On the pro-Pakistani side of the group, the movement is largely indigenous and political, Bhat says, but welcomes "guest" fighters.
Indian Border Security Force deputy inspector Gen. Rajinder Singh Bhuller, whose job is to catch such infiltrators, says that following Musharraf's Jan. 12 pledges there was a dip in the flow of infiltrators, but as snow melts in the high passes, numbers have picked up again.
Those crossing the border are about 55 percent Kashmiri and 45 percent Pakistani with a few Afghans, says Mr.
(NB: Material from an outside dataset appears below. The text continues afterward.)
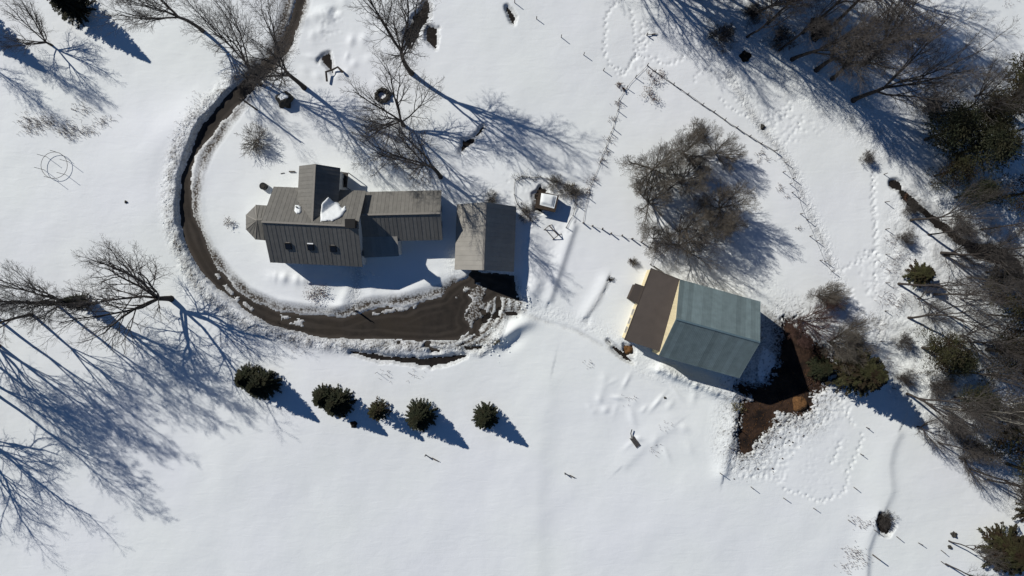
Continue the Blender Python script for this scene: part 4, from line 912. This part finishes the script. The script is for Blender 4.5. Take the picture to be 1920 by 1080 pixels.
# little covered porch on the north side, beside the cross gable
pa = [P(x, y, 2.6) for x, y in ((640,322),(653,324),(650,352),(638,350))]; MB().prism([p - Vector((0, 0, .1)) for p in pa], pa).build('porch_roof', M['wood'], house)
for p in pa: MB().cyl(Vector((p.x, p.y, -.2)), p - Vector((0, 0, .1)), .07, n=6).build('porch_post', M['wood'], house)
MB().bar(P(643,327,3.2), P(652,326,3.4), .12).bar(P(648,330,3.0), P(650,345,3.1), .14).bar(P(645,335,2.9), P(648,350,2.9), .2).build('porch_clutter', M['black'], house)
MB().bar(P(702,500,.5), P(702,500,1.2), .1).build('meter_post', M['black'], house) if False else None

garage = thing('garage', 'pale metal roofed garage with a dark east slope at the end of the driveway', 'garage', ORIG)
g_gar = gable(garage, [(857,383),(967,387),(964,510),(852.5,505.5)], 2.5, 3.9, 14, 'garage_roof', 'white_wall', 'cap', along='y', reg=False)
hl = g_gar['L'] / 2 - g_gar['over']
for o_ in (-2.3, 2.3):
    gc = g_gar['cen']; gax, gay = g_gar['ax'], g_gar['ay']; sgn = -1 if gax.y > 0 else 1
    c = gc + gax * sgn * hl + gay * o_ + Vector((0, 0, 1.2)); u = gay; nn = gax * sgn
    dmb = MB(); q = [c + u * i_ * 1.3 + Vector((0, 0, j_ * 1.15)) for i_, j_ in ((-1, -1), (1, -1), (1, 1), (-1, 1))]
    dr = dmb.prism([p + nn * .01 for p in q], [p + nn * .06 for p in q]).build('garage_door', M['trim'], garage)
    for k in range(4):
        z = .3 + k * .58; MB().bar(gc + gax * sgn * (hl + .07) + u * (o_ - 1.25) + Vector((0, 0, z)), gc + gax * sgn * (hl + .07) + u * (o_ + 1.25) + Vector((0, 0, z)), .04, .05).build('door_rail', M['white_wall'], dr)

barn = thing('barn', 'big barn with a blue green metal gable roof and a pale yellow gable end', 'barn', ORIG)
g_barn = gable(barn, [(1275,523),(1427,567),(1385,708),(1235,668)], 6.1, 4.15, 17, 'barn_roof', 'yellow_wall', 'barn_cap', zb=-.6, over=.10, ribs=3, reg=False)
wins_on(g_barn, 'S', (-4, 0, 4), 2.6, 1.2, 1.0, barn)
# yellow boards of the visible gable triangle
gc, gax, gay = g_barn['cen'], g_barn['ax'], g_barn['ay']; hw = g_barn['W'] / 2 - .1; hl = g_barn['L'] / 2 - .1; nb = 26
for i in range(nb):
    y0 = -hw + 2 * hw * i / nb; y1 = -hw + 2 * hw * (i + 1) / nb - .02; zt = lambda y: 6.1 + 4.15 * (1 - abs(y) / (g_barn['W'] / 2)) - .17
    if y0 < 0 < y1: y1 = -.001
    f_ = gc - gax * (hl + .005); mb = MB(); q = [f_ + gay * y0 + Vector((0, 0, 4)), f_ + gay * y1 + Vector((0, 0, 4)), f_ + gay * y1 + Vector((0, 0, zt(y1))), f_ + gay * y0 + Vector((0, 0, zt(y0)))]
    mb.prism(q, [p - gax * (.02 + .006 * (i % 2)) for p in q]).build('board', M['yellow_wall'], g_barn['wall'])
annex = thing('barn_annex', 'flat brown lean-to annex against the yellow gable end of the barn', 'outbuilding', ORIG)
NW, NE, SE, SW = P(1221,503,3.6), P(1278,525.5,5.75), P(1240,659,5.75), P(1171,637,3.6)
MB().slab([NW, NE, SE, SW], .22).build('roof', M['annex'], annex)
for a, b in ((NW, SW), (NW, NE), (SW, SE)): MB().bar(a - Vector((0, 0, .02)), b - Vector((0, 0, .02)), .10, .16).build('roof_edge', M['annex'], annex)
cc = (NW + NE + SE + SW) / 4; ins = [p.lerp(Vector((cc.x, cc.y, p.z)), .03) for p in (NW, NE, SE, SW)]
MB().prism([Vector((p.x, p.y, -.4)) for p in ins], [p - Vector((0, 0, .24)) for p in ins]).build('wall', M['yellow_wall'], annex)
du = (SW - NW).normalized(); nn = Vector((du.y, -du.x, 0)); nn = nn if nn.x < 0 else -nn
for t in (.62, .75, .88): window(annex, Vector((ins[0].lerp(ins[3], t).x, ins[0].lerp(ins[3], t).y, 1.9)) + nn * .02, du, nn, .9, 1.0)
e = [P(1191,531,2.9), P(1209,537,3.2), P(1199,571,3.2), P(1178,561,2.9)]; MB().slab(e, .14).build('entry_roof', M['annex'], annex)
ei = [p.lerp(sum(e, Vector()) / 4, .12) for p in e]; MB().prism([Vector((p.x, p.y, -.3)) for p in ei], [Vector((p.x, p.y, 2.78)) for p in ei]).build('entry_wall', M['brown_wall'], annex)
MB().bar(P(1226,499,.8), P(1240,508,.8), .1).bar(P(1226,499,1.3), P(1240,508,1.3), .1).bar(P(1240,508,0), P(1240,508,1.5), .14).bar(P(1226,499,0), P(1226,499,1.5), .14).build('gate_rail', M['wood'], annex)

shed = thing('small_shed', 'small square shed with a thick white snow slab on its roof', 'shed', ORIG)
R4 = [P(x, y, 2.3) for x, y in ((1011,358),(1048,366.5),(1041,398),(1003,389))]
MB().slab(R4, .14).build('roof', M['brown_wall'], shed); cs = sum(R4, Vector()) / 4; wi = [p.lerp(cs, .12) for p in R4]
MB().prism([Vector((p.x, p.y, -.3)) for p in wi], [Vector((p.x, p.y, 2.17)) for p in wi]).build('wall', M['brown_wall'], shed)
for k in range(6):
    p = R4[0].lerp(R4[3], k / 5); MB().bar(p + Vector((-rng.uniform(.1, .5), 0, -.05 - .02 * k)), p + Vector((.3, .05, -.05)), .14).build('log_end', M['brown_wall'], shed)
ins = [P(x, y, 2.34) for x, y in ((1015,362),(1045,367),(1039,391),(1012,384))]; cs = sum(ins, Vector()) / 4
bm = bmesh.new(); n = 10; gv = []
for j in range(n + 1):
    row = []
    for i in range(n + 1):
        u, v_ = i / n, j / n; p = (ins[0] * (1 - u) + ins[1] * u) * (1 - v_) + (ins[3] * (1 - u) + ins[2] * u) * v_; e_ = min(u, 1 - u, v_, 1 - v_) * n
        row.append(bm.verts.new((p.x, p.y, 2.3 + (.05, .34, .42)[int(min(e_, 2))] + rng.uniform(-.02, .02))))
    gv.append(row)
for j in range(n):
    for i in range(n): bm.faces.new((gv[j][i], gv[j + 1][i], gv[j + 1][i + 1], gv[j][i + 1])).smooth = True
me = bpy.data.meshes.new('snow_slab'); bm.to_mesh(me); bm.free(); link('snow_slab', me, M['snow_cap'], shed)

# ------------------------------------------------------------------ fences and posts
pm = MB().cyl((0, 0, -.35), (0, 0, 1.15), .065, .055, 6); POST = pm.build('post', M['post']); pme = POST.data; bpy.data.objects.remove(POST)
FAT = MB().cyl((0, 0, -.35), (0, 0, 1.15), .11, .10, 8).build('post', M['post']); fme = FAT.data; bpy.data.objects.remove(FAT)
def fence(label, pts, wires=True, fat=False, nw=3, group=None, wr=.016, skip=()):
    o = thing('wire_fence' if wires else 'fence_post_row', label, 'fence', G(*pts[0]), 0, group); inv = o.location; W_ = [G(*p) for p in pts]
    for w in W_:
        p = link('post', fme if fat else pme, None, o); p.location = w - inv; p.rotation_euler = (rng.uniform(-.06, .06), rng.uniform(-.06, .06), rng.random()); p.scale = (1, 1, rng.uniform(.9, 1.12))
    if wires:
        for k in range(nw):
            tb = Tubes()
            for i, (a, b) in enumerate(zip(W_[:-1], W_[1:])):
                if i in skip: continue
                z = Vector((0, 0, .22 + k * .16)); m_ = (a + b) / 2 + z - Vector((rng.uniform(-.12, .12), rng.uniform(-.12, .12), .06)); tb.add([np.array(a + z - inv), np.array(m_ - inv), np.array(b + z - inv)], [wr] * 3, 3)
            link('wire', tb.mesh('wire'), M['wire'], o)
fence('row of lone posts across the upper middle snowfield', [(965,7),(1006,37),(1052,71),(1094,104),(1131,133)], False)
fence('wire fence slanting along the north side of the pasture', [(1213,124),(1228,136),(1262,160),(1288,178),(1316,198),(1337,211),(1358,226),(1380,240),(1404,256),(1426,270),(1452,284)], True, nw=2, wr=.032)
fence('wire fence curving beside the trail east of the pasture', [(1452,284),(1472,305),(1486,335),(1497,372),(1512,412),(1530,452),(1546,490),(1560,508)], True, nw=1, wr=.014)
fence('posts inside the pasture along the trail fence', [(1467,323),(1480,345),(1484,361),(1500,401),(1518,443),(1537,488)], False)
fence('overgrown wire fence on the west side of the pasture', [(1213,124),(1191,146),(1175,166),(1160,188),(1158,208),(1149,241),(1145,250),(1136,277),(1125,305),(1112,338),(1102,371),(1093,418)], True, nw=1, wr=.028)
fence('row of stout posts from the shed to the orchard', [(1093,418),(1110,424),(1129,430),(1145,438),(1166,442),(1184,448),(1202,454),(1229,467)], True, True, 1, wr=.014)
fence('old fence curving round the snowy shed', [(998,415),(985,402),(970,384),(964,365),(966,338),(978,332),(992,333),(1014,333),(1044,341),(1068,348),(1078,366),(1080,385),(1074,404),(1061,427)], True, nw=2, wr=.028)
fence('line of thin posts down the right hand edge of the trail', [(1657,327),(1658,379),(1659,430),(1660,477),(1660,530),(1659,583),(1652,640),(1645,702),(1672,727)], False)
fence('line of posts slanting across the lower right snowfield', [(1348,885),(1407,912),(1468,933),(1524,952),(1589,974),(1637,992),(1681,1006),(1722,1018),(1765,1032),(1765,1053)], False)
fence('posts east of the trampled barnyard pen', [(1624,801),(1613,851),(1600,913)], False)
fence('two leaning posts at the barnyard mud edge', [(1375,797),(1365,837)], False)
fence('post with a rail at the north corner of the annex', [(1229,467),(1226,480),(1219,496)], True, nw=2, wr=.03)

# ------------------------------------------------------------------ small things
def blob(name, label, cat, px, py, r, h, m_, seed=1, amp=.25, sink=.1):
    c = G(px, py); bm = bmesh.new(); bmesh.ops.create_icosphere(bm, subdivisions=3, radius=1); q = random.Random(seed); o1 = q.uniform(0, 99)
    for v in bm.verts:
        k = 1 + amp * (math.sin(v.co.x * 3 + o1) * math.cos(v.co.y * 4 + o1) + .5 * math.sin(v.co.z * 7 + o1 + v.co.x * 6)); v.co = Vector((v.co.x * r * k, v.co.y * r * k, max(-sink, v.co.z * h * k)))
    me = bpy.data.meshes.new(name); bm.to_mesh(me); bm.free()
    for p in me.polygons: p.use_smooth = False
    o = link(name, me, M[m_]); o.location = c; return tag(o, label, cat)
s = blob('boulder', 'dark rounded boulder under the upper bare trees beside the driveway', 'boulder', 536, 190, 1.25, 1.5, 'stone', 3)
me = bpy.data.meshes.new('snow_patch'); cap = blob('snow_patch', None, None, 536, 188, .7, .3, 'snow_cap', 5); cap.parent = s; cap.location = (.05, .1, 1.2)
# stone ring with a snowy middle
c = G(718, 180); ring = thing('stone_ring', 'round ring of dark stones with snow in the middle under the bare tree', 'stone ring', c)
for i in range(11):
    a = i * 2 * math.pi / 11; rb = blob('stone', None, None, 718, 180, rng.uniform(.3, .42), rng.uniform(.4, .6), 'stone', i); rb.parent = ring; rb.location = (math.cos(a) * .95, math.sin(a) * .85, .05)
blob('boulder', 'brown mossy stump hump in the shade of the top right wood', 'stump', 1536, 56, 1.7, 1.8, 'soil', 8)
blob('boulder', 'black hollow root mound at the edge of the shaded slope', 'mound', 1396, 108, .85, .35, 'soil', 9)
blob('boulder', 'small dark rock showing through the left snowfield', 'rock', 238, 379, .22, .25, 'stone', 10)
blob('boulder', 'small dark rock behind the barn on the trampled trail', 'rock', 1431, 237, .4, .35, 'stone', 12)
blob('boulder', 'small dark rock in the snow south of the barn', 'rock', 1247, 746, .2, .2, 'stone', 13)
blob('boulder', 'dark lump hidden in the shadow of the paired spruces', 'rock', 664, 796, .55, .3, 'soil', 14)
blob('boulder', 'dark stump on the snow near the corner spruce', 'stump', 1789, 1003, .45, .5, 'stone', 15)
blob('boulder', 'smaller dark stump left of the corner spruce', 'stump', 1781, 1026, .3, .4, 'stone', 16)
h = blob('hay_pile', 'orange brown hay pile at the corner of the barn shade', 'hay', 1502, 758, 1.25, 1.0, 'hay', 21, .14)
h = blob('hay_pile', 'rusty brown hay heap at the south corner of the annex', 'hay', 1179, 656, .75, .6, 'hay', 22, .18)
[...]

Bhuller.
This is indeed Musharraf's post-Sept. 11 dilemma, with it widely understood that he managed to get militant parts of his administration and Army to join the US-led action against Afghanistan on the understanding that backing for Kashmir would continue.
"If they [Indian officials] think it is so easy to control these extremists these militants within a specific time duration, then they are living in a fool's paradise," says Dr. Nayeem. "You have seven lakh [700,000] Indian troops stationed in Kashmir, and they have not been able to root out militancy all these years.... How can Musharraf within months, within days, control them?"
The Indian government appears to have accepted this, for now, with rhetoric cooling in recent days and unconfirmed reports in the local media that it will extend up to two months to the general to take action.